To help managers at Acadia and other National Parks across the country prepare for and adapt to climate change, the National Park Service’s Climate Change Response Program conducts interactive workshops designed to guide park managers through a process known as scenario planning. Scenario planning enables adaptive management in the face of uncertainty by challenging managers to consider multiple plausible futures. In preparation for the October workshop, Alex Bryan and NPS partners consulted park staff to learn their specific planning concerns around climate change. Based on these discussions, they identified the relevant climate drivers, investigated their historical and projected trends, and constructed a set of potential climate scenarios the park might face over the next 25 years based on the analyzed trends and associated uncertainties. Scenarios considered variable rates of warming and changes in precipitation, as well as spans of temporal variability (e.g., interannual, interdecadal). For example, while most scenarios projected varying degrees of warming into the future, one scenario postulated that the warming would be preceded by a slight, but lengthy cooling period as the Atlantic Multidecadal Oscillation shifted from warm (current) to cool phase.  Alex and his NPS colleagues presented the final set of climate scenarios to numerous park managers on the first day of the workshop, and led a discussion of how each scenario might manifest in impacts on the park.

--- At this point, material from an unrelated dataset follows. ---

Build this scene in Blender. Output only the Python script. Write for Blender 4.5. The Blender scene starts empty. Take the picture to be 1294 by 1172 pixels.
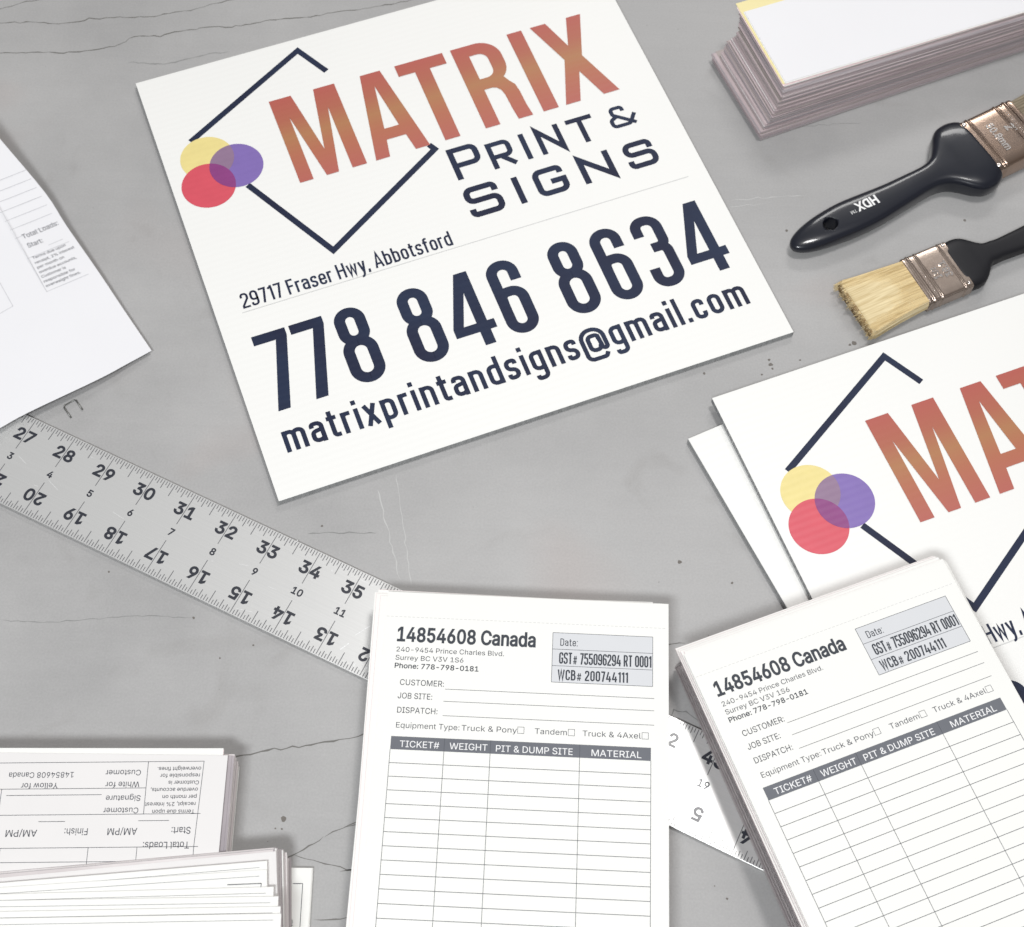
import bpy, math, random
from mathutils import Vector, Matrix
from mathutils.bvhtree import BVHTree
from mathutils.geometry import delaunay_2d_cdt

# ------------------------------------------------------------------ camera, light, exposure
S = bpy.context.scene
COL = S.collection
IN = 0.0254
cam = bpy.data.cameras.new('camera')
cam.sensor_width = 36.0
cam.lens = 53.876
cam.clip_start = 0.01
cam.clip_end = 50
cam.dof.use_dof = True
cam.dof.focus_distance = 0.78
cam.dof.aperture_fstop = 20
co = bpy.data.objects.new('camera', cam)
COL.objects.link(co)
# columns of the camera matrix are its right / up / back axes
co.matrix_world = Matrix(((0.9997112, -0.0240304, 0.0, 0.0),
                          (0.0214691, 0.8931580, -0.4492302, -0.37398),
                          (0.0107952, 0.4491005, 0.8934160, 0.74376),
                          (0, 0, 0, 1)))
S.camera = co
S.view_settings.view_transform = 'Standard'
S.view_settings.look = 'None'
S.view_settings.exposure = -0.11
S.view_settings.gamma = 1.0
S.view_settings.use_curve_mapping = False
W = bpy.data.worlds.new('World')
S.world = W
W.use_nodes = True
wn = W.node_tree.nodes
wl = W.node_tree.links
tc = wn.new('ShaderNodeTexCoord')
nz = wn.new('ShaderNodeTexNoise')
nz.inputs['Scale'].default_value = 2.2
nz.inputs['Detail'].default_value = 1.0
cr = wn.new('ShaderNodeValToRGB')
cr.color_ramp.elements[0].position = 0.36
cr.color_ramp.elements[0].color = (0.62, 0.56, 0.52, 1)
cr.color_ramp.elements[1].position = 0.66
cr.color_ramp.elements[1].color = (1.0, 1.02, 1.06, 1)
wl.new(tc.outputs['Generated'], nz.inputs['Vector'])
wl.new(nz.outputs['Fac'], cr.inputs['Fac'])
wl.new(cr.outputs['Color'], wn['Background'].inputs['Color'])
wn['Background'].inputs['Strength'].default_value = 0.30


def area(name, loc, tgt, sx, sy, power, col):
    l = bpy.data.lights.new(name, 'AREA')
    l.shape = 'RECTANGLE'
    l.size = sx
    l.size_y = sy
    l.energy = power
    l.color = col
    o = bpy.data.objects.new(name, l)
    COL.objects.link(o)
    o.location = loc
    o.rotation_euler = (Vector(tgt) - Vector(loc)).to_track_quat('-Z', 'Y').to_euler()
    return o


area('ceiling_lamp', (0.30, 0.31, 1.6), (0.05, 0.0, 0), 0.30, 0.20, 10.5, (1.0, 0.985, 0.97))
area('ceiling_lamp', (0.6, 3.1, 2.7), (0.1, 0.1, 0), 1.4, 0.5, 30, (1.0, 0.985, 0.965))
area('ceiling_lamp', (-0.32, -1.05, 1.6), (-0.05, 0.0, 0), 0.5, 0.24, 24.5, (0.95, 0.98, 1.0))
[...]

On the second day, the participants discussed the adequacy of current management strategies under each scenario, and deliberated new or revised strategies.
 
The workshop laid the science foundation and preliminary planning steps for the Park’s ongoing effort to adapt to climate change, and as well as established a working relationship between the Park and the NE CSC, such that, going forward, the NE CSC can be a resource as Acadia’s future climate unfolds.